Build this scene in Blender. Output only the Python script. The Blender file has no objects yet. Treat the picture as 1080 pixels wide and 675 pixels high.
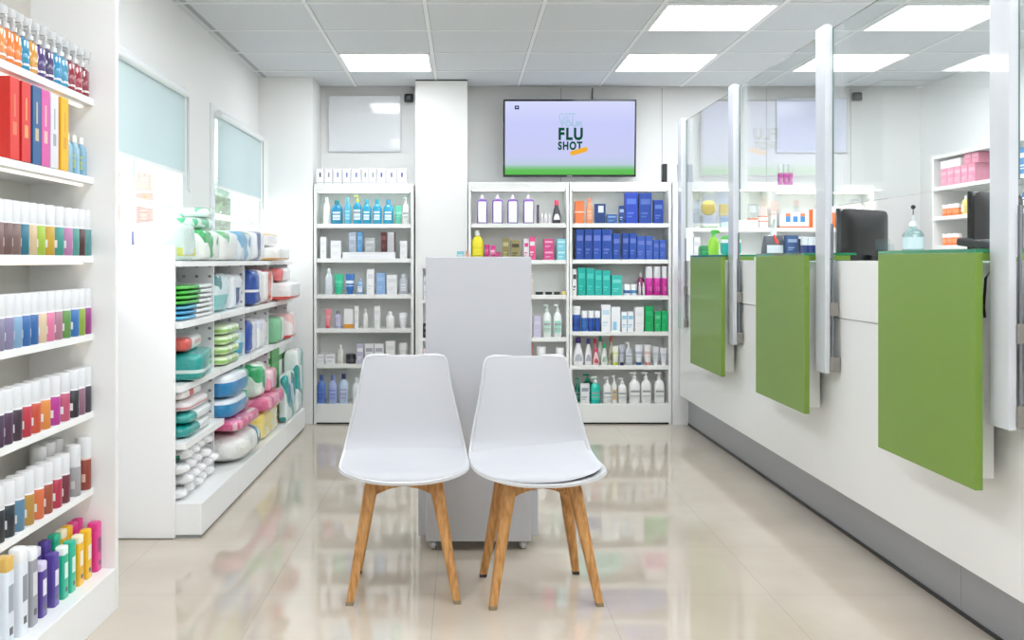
import bpy, bmesh, math, random
from mathutils import Vector, Matrix, noise
random.seed(7)
SC = bpy.context.scene
COL = SC.collection
F = 1058.0; VX = 488.0; VY = 275.0; H = 1.15; CZ = 2.44

# ---------------------------------------------------------------- camera
cam = bpy.data.cameras.new('camera'); co = bpy.data.objects.new('camera', cam); COL.objects.link(co)
co.location = (0, 0, H); co.rotation_euler = (math.pi/2, 0, 0)
cam.sensor_width = 36; cam.lens = 36*F/1080
cam.shift_x = (540-VX)/1080; cam.shift_y = -(337.5-VY)/1080
cam.clip_start = 0.02
SC.camera = co
# ---------------------------------------------------------------- world, exposure
SC.view_settings.view_transform = 'Standard'; SC.view_settings.look = 'None'
SC.view_settings.gamma = 1; SC.view_settings.use_curve_mapping = False
SC.view_settings.exposure = 0.5
W = bpy.data.worlds.new('sky'); SC.world = W; W.use_nodes = True
bgn = W.node_tree.nodes['Background']; bgn.inputs[0].default_value = (0.93, 0.97, 1, 1); bgn.inputs[1].default_value = 3.4
PANEL_EMIT = 9.0
SCREEN_EMIT = 0.72

# ---------------------------------------------------------------- materials
def lin(c):
    if isinstance(c, str):
        c = tuple(int(c[i:i+2], 16)/255 for i in (0, 2, 4))
    return tuple((x/12.92 if x <= .04045 else ((x+.055)/1.055)**2.4) for x in c[:3]) + (1,)
MC = {}
def mat(c, rough=.4, metal=0, coat=0, spec=.5, trans=0, name=None):
    k = ('p', c, rough, metal, coat, spec, trans)
    if k in MC: return MC[k]
    m = bpy.data.materials.new(name or 'surface'); m.use_nodes = True
    b = m.node_tree.nodes['Principled BSDF']
    b.inputs['Base Color'].default_value = lin(c); b.inputs['Roughness'].default_value = rough
    b.inputs['Metallic'].default_value = metal; b.inputs['Coat Weight'].default_value = coat
    b.inputs['Specular IOR Level'].default_value = spec
    b.inputs['Transmission Weight'].default_value = trans
    MC[k] = m; return m
def emat(c, s):
    k = ('e', c, s)
    if k in MC: return MC[k]
    m = bpy.data.materials.new('light'); m.use_nodes = True; nt = m.node_tree; nt.nodes.clear()
    e = nt.nodes.new('ShaderNodeEmission'); o = nt.nodes.new('ShaderNodeOutputMaterial')
    e.inputs[0].default_value = lin(c); e.inputs[1].default_value = s
    nt.links.new(e.outputs[0], o.inputs[0]); MC[k] = m; return m
def pmat(base, bands, rough=.35, coat=0, blobs=None):
    """printed packaging: bands = [(axis, lo, hi, colour)] in the 0..1 box of the object"""
    k = ('b', base, tuple(bands), rough, coat, blobs)
    if k in MC: return MC[k]
    m = bpy.data.materials.new('printed'); m.use_nodes = True; nt = m.node_tree; L = nt.links
    b = nt.nodes['Principled BSDF']; b.inputs['Roughness'].default_value = rough; b.inputs['Coat Weight'].default_value = coat
    tc = nt.nodes.new('ShaderNodeTexCoord'); sp = nt.nodes.new('ShaderNodeSeparateXYZ'); L.new(tc.outputs['Generated'], sp.inputs[0])
    rgb = nt.nodes.new('ShaderNodeRGB'); rgb.outputs[0].default_value = lin(base); cur = rgb.outputs[0]
    def mixin(fac, col):
        nonlocal cur
        mx = nt.nodes.new('ShaderNodeMix'); mx.data_type = 'RGBA'
        L.new(fac, mx.inputs[0]); L.new(cur, mx.inputs[6]); mx.inputs[7].default_value = lin(col); cur = mx.outputs[2]
    for bd in bands:
        # a band may carry several axis limits: (('x',lo,hi),('z',lo,hi)), colour
        lims, col = bd
        f = None
        for ax, lo, hi in lims:
            c1 = nt.nodes.new('ShaderNodeMath'); c1.operation = 'GREATER_THAN'; L.new(sp.outputs['xyz'.index(ax)], c1.inputs[0]); c1.inputs[1].default_value = lo
            c2 = nt.nodes.new('ShaderNodeMath'); c2.operation = 'LESS_THAN'; L.new(sp.outputs['xyz'.index(ax)], c2.inputs[0]); c2.inputs[1].default_value = hi
            mu = nt.nodes.new('ShaderNodeMath'); mu.operation = 'MULTIPLY'; L.new(c1.outputs[0], mu.inputs[0]); L.new(c2.outputs[0], mu.inputs[1])
            if f is None: f = mu.outputs[0]
            else:
                m3 = nt.nodes.new('ShaderNodeMath'); m3.operation = 'MULTIPLY'; L.new(f, m3.inputs[0]); L.new(mu.outputs[0], m3.inputs[1]); f = m3.outputs[0]
        mixin(f, col)
    if blobs:
        col, sc, th = blobs
        nz = nt.nodes.new('ShaderNodeTexNoise'); nz.inputs['Scale'].default_value = sc; nz.inputs['Detail'].default_value = 0.5
        L.new(tc.outputs['Object'], nz.inputs['Vector'])
        g = nt.nodes.new('ShaderNodeMath'); g.operation = 'GREATER_THAN'; L.new(nz.outputs['Fac'], g.inputs[0]); g.inputs[1].default_value = th
        mixin(g.outputs[0], col)
    if coat >= .5:
        nb = nt.nodes.new('ShaderNodeTexNoise'); nb.inputs['Scale'].default_value = 28; nb.inputs['Detail'].default_value = 3; nb.inputs['Distortion'].default_value = 1.5; L.new(tc.outputs['Object'], nb.inputs['Vector'])
        bp = nt.nodes.new('ShaderNodeBump'); bp.inputs['Strength'].default_value = .5; bp.inputs['Distance'].default_value = .01; L.new(nb.outputs['Fac'], bp.inputs['Height']); L.new(bp.outputs[0], b.inputs['Normal'])
    L.new(cur, b.inputs['Base Color']); MC[k] = m; return m
def Z(lo, hi, c): return ((('z', lo, hi),), c)
def Xb(lo, hi, c): return ((('x', lo, hi),), c)
def Yb(lo, hi, c): return ((('y', lo, hi),), c)
def glassmat(tint=(.97, .99, .985), name='clear glass', refl=1.0):
    k = ('g', tint, refl)
    if k in MC: return MC[k]
    m = bpy.data.materials.new(name); m.use_nodes = True; nt = m.node_tree; nt.nodes.clear(); L = nt.links
    o = nt.nodes.new('ShaderNodeOutputMaterial'); mx = nt.nodes.new('ShaderNodeMixShader')
    t = nt.nodes.new('ShaderNodeBsdfTransparent'); t.inputs[0].default_value = (*tint, 1)
    g = nt.nodes.new('ShaderNodeBsdfGlossy'); g.inputs['Roughness'].default_value = 0.0
    lw = nt.nodes.new('ShaderNodeLayerWeight'); lw.inputs[0].default_value = .5
    p = nt.nodes.new('ShaderNodeMath'); p.operation = 'POWER'; L.new(lw.outputs['Facing'], p.inputs[0]); p.inputs[1].default_value = 5
    a = nt.nodes.new('ShaderNodeMath'); a.operation = 'MULTIPLY_ADD'; L.new(p.outputs[0], a.inputs[0]); a.inputs[1].default_value = .96*refl; a.inputs[2].default_value = .04*refl
    L.new(a.outputs[0], mx.inputs[0]); L.new(t.outputs[0], mx.inputs[1]); L.new(g.outputs[0], mx.inputs[2]); L.new(mx.outputs[0], o.inputs[0])
    MC[k] = m; return m

WHITE = mat('f2f2f2', .35, name='white laminate')
WHITEGLOSS = mat('f0f1f3', .12, coat=.5, name='gloss white')
WALL = mat('f1f1ef', .6, name='white wall paint')
SHELFW = mat('f0f1ee', .4, name='white shelf')
METAL = mat('b9bbbd', .3, metal=1, name='steel')
BLACK = mat('141517', .35, name='black plastic')
DARK = mat('26282a', .5)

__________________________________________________

Copy the listing exactly. Any image in it stays out of the copy.

- Exercise output -
Build this scene in Blender. Output only the Python script. The Blender file has no objects yet. Treat the picture as 1080 pixels wide and 675 pixels high.
import bpy, bmesh, math, random
from mathutils import Vector, Matrix, noise
random.seed(7)
SC = bpy.context.scene
COL = SC.collection
F = 1058.0; VX = 488.0; VY = 275.0; H = 1.15; CZ = 2.44

# ---------------------------------------------------------------- camera
cam = bpy.data.cameras.new('camera'); co = bpy.data.objects.new('camera', cam); COL.objects.link(co)
co.location = (0, 0, H); co.rotation_euler = (math.pi/2, 0, 0)
cam.sensor_width = 36; cam.lens = 36*F/1080
cam.shift_x = (540-VX)/1080; cam.shift_y = -(337.5-VY)/1080
cam.clip_start = 0.02
SC.camera = co
# ---------------------------------------------------------------- world, exposure
SC.view_settings.view_transform = 'Standard'; SC.view_settings.look = 'None'
SC.view_settings.gamma = 1; SC.view_settings.use_curve_mapping = False
SC.view_settings.exposure = 0.5
W = bpy.data.worlds.new('sky'); SC.world = W; W.use_nodes = True
bgn = W.node_tree.nodes['Background']; bgn.inputs[0].default_value = (0.93, 0.97, 1, 1); bgn.inputs[1].default_value = 3.4
PANEL_EMIT = 9.0
SCREEN_EMIT = 0.72

# ---------------------------------------------------------------- materials
def lin(c):
    if isinstance(c, str):
        c = tuple(int(c[i:i+2], 16)/255 for i in (0, 2, 4))
    return tuple((x/12.92 if x <= .04045 else ((x+.055)/1.055)**2.4) for x in c[:3]) + (1,)
MC = {}
def mat(c, rough=.4, metal=0, coat=0, spec=.5, trans=0, name=None):
    k = ('p', c, rough, metal, coat, spec, trans)
    if k in MC: return MC[k]
    m = bpy.data.materials.new(name or 'surface'); m.use_nodes = True
    b = m.node_tree.nodes['Principled BSDF']
    b.inputs['Base Color'].default_value = lin(c); b.inputs['Roughness'].default_value = rough
    b.inputs['Metallic'].default_value = metal; b.inputs['Coat Weight'].default_value = coat
    b.inputs['Specular IOR Level'].default_value = spec
    b.inputs['Transmission Weight'].default_value = trans
    MC[k] = m; return m
def emat(c, s):
    k = ('e', c, s)
    if k in MC: return MC[k]
    m = bpy.data.materials.new('light'); m.use_nodes = True; nt = m.node_tree; nt.nodes.clear()
    e = nt.nodes.new('ShaderNodeEmission'); o = nt.nodes.new('ShaderNodeOutputMaterial')
    e.inputs[0].default_value = lin(c); e.inputs[1].default_value = s
    nt.links.new(e.outputs[0], o.inputs[0]); MC[k] = m; return m
def pmat(base, bands, rough=.35, coat=0, blobs=None):
    """printed packaging: bands = [(axis, lo, hi, colour)] in the 0..1 box of the object"""
    k = ('b', base, tuple(bands), rough, coat, blobs)
    if k in MC: return MC[k]
    m = bpy.data.materials.new('printed'); m.use_nodes = True; nt = m.node_tree; L = nt.links
    b = nt.nodes['Principled BSDF']; b.inputs['Roughness'].default_value = rough; b.inputs['Coat Weight'].default_value = coat
    tc = nt.nodes.new('ShaderNodeTexCoord'); sp = nt.nodes.new('ShaderNodeSeparateXYZ'); L.new(tc.outputs['Generated'], sp.inputs[0])
    rgb = nt.nodes.new('ShaderNodeRGB'); rgb.outputs[0].default_value = lin(base); cur = rgb.outputs[0]
    def mixin(fac, col):
        nonlocal cur
        mx = nt.nodes.new('ShaderNodeMix'); mx.data_type = 'RGBA'
        L.new(fac, mx.inputs[0]); L.new(cur, mx.inputs[6]); mx.inputs[7].default_value = lin(col); cur = mx.outputs[2]
    for bd in bands:
        # a band may carry several axis limits: (('x',lo,hi),('z',lo,hi)), colour
        lims, col = bd
        f = None
        for ax, lo, hi in lims:
            c1 = nt.nodes.new('ShaderNodeMath'); c1.operation = 'GREATER_THAN'; L.new(sp.outputs['xyz'.index(ax)], c1.inputs[0]); c1.inputs[1].default_value = lo
            c2 = nt.nodes.new('ShaderNodeMath'); c2.operation = 'LESS_THAN'; L.new(sp.outputs['xyz'.index(ax)], c2.inputs[0]); c2.inputs[1].default_value = hi
            mu = nt.nodes.new('ShaderNodeMath'); mu.operation = 'MULTIPLY'; L.new(c1.outputs[0], mu.inputs[0]); L.new(c2.outputs[0], mu.inputs[1])
            if f is None: f = mu.outputs[0]
            else:
                m3 = nt.nodes.new('ShaderNodeMath'); m3.operation = 'MULTIPLY'; L.new(f, m3.inputs[0]); L.new(mu.outputs[0], m3.inputs[1]); f = m3.outputs[0]
        mixin(f, col)
    if blobs:
        col, sc, th = blobs
        nz = nt.nodes.new('ShaderNodeTexNoise'); nz.inputs['Scale'].default_value = sc; nz.inputs['Detail'].default_value = 0.5
        L.new(tc.outputs['Object'], nz.inputs['Vector'])
        g = nt.nodes.new('ShaderNodeMath'); g.operation = 'GREATER_THAN'; L.new(nz.outputs['Fac'], g.inputs[0]); g.inputs[1].default_value = th
        mixin(g.outputs[0], col)
    if coat >= .5:
        nb = nt.nodes.new('ShaderNodeTexNoise'); nb.inputs['Scale'].default_value = 28; nb.inputs['Detail'].default_value = 3; nb.inputs['Distortion'].default_value = 1.5; L.new(tc.outputs['Object'], nb.inputs['Vector'])
        bp = nt.nodes.new('ShaderNodeBump'); bp.inputs['Strength'].default_value = .5; bp.inputs['Distance'].default_value = .01; L.new(nb.outputs['Fac'], bp.inputs['Height']); L.new(bp.outputs[0], b.inputs['Normal'])
    L.new(cur, b.inputs['Base Color']); MC[k] = m; return m
def Z(lo, hi, c): return ((('z', lo, hi),), c)
def Xb(lo, hi, c): return ((('x', lo, hi),), c)
def Yb(lo, hi, c): return ((('y', lo, hi),), c)
def glassmat(tint=(.97, .99, .985), name='clear glass', refl=1.0):
    k = ('g', tint, refl)
    if k in MC: return MC[k]
    m = bpy.data.materials.new(name); m.use_nodes = True; nt = m.node_tree; nt.nodes.clear(); L = nt.links
    o = nt.nodes.new('ShaderNodeOutputMaterial'); mx = nt.nodes.new('ShaderNodeMixShader')
    t = nt.nodes.new('ShaderNodeBsdfTransparent'); t.inputs[0].default_value = (*tint, 1)
    g = nt.nodes.new('ShaderNodeBsdfGlossy'); g.inputs['Roughness'].default_value = 0.0
    lw = nt.nodes.new('ShaderNodeLayerWeight'); lw.inputs[0].default_value = .5
    p = nt.nodes.new('ShaderNodeMath'); p.operation = 'POWER'; L.new(lw.outputs['Facing'], p.inputs[0]); p.inputs[1].default_value = 5
    a = nt.nodes.new('ShaderNodeMath'); a.operation = 'MULTIPLY_ADD'; L.new(p.outputs[0], a.inputs[0]); a.inputs[1].default_value = .96*refl; a.inputs[2].default_value = .04*refl
    L.new(a.outputs[0], mx.inputs[0]); L.new(t.outputs[0], mx.inputs[1]); L.new(g.outputs[0], mx.inputs[2]); L.new(mx.outputs[0], o.inputs[0])
    MC[k] = m; return m

WHITE = mat('f2f2f2', .35, name='white laminate')
WHITEGLOSS = mat('f0f1f3', .12, coat=.5, name='gloss white')
WALL = mat('f1f1ef', .6, name='white wall paint')
SHELFW = mat('f0f1ee', .4, name='white shelf')
METAL = mat('b9bbbd', .3, metal=1, name='steel')
BLACK = mat('141517', .35, name='black plastic')
DARK = mat('26282a', .5)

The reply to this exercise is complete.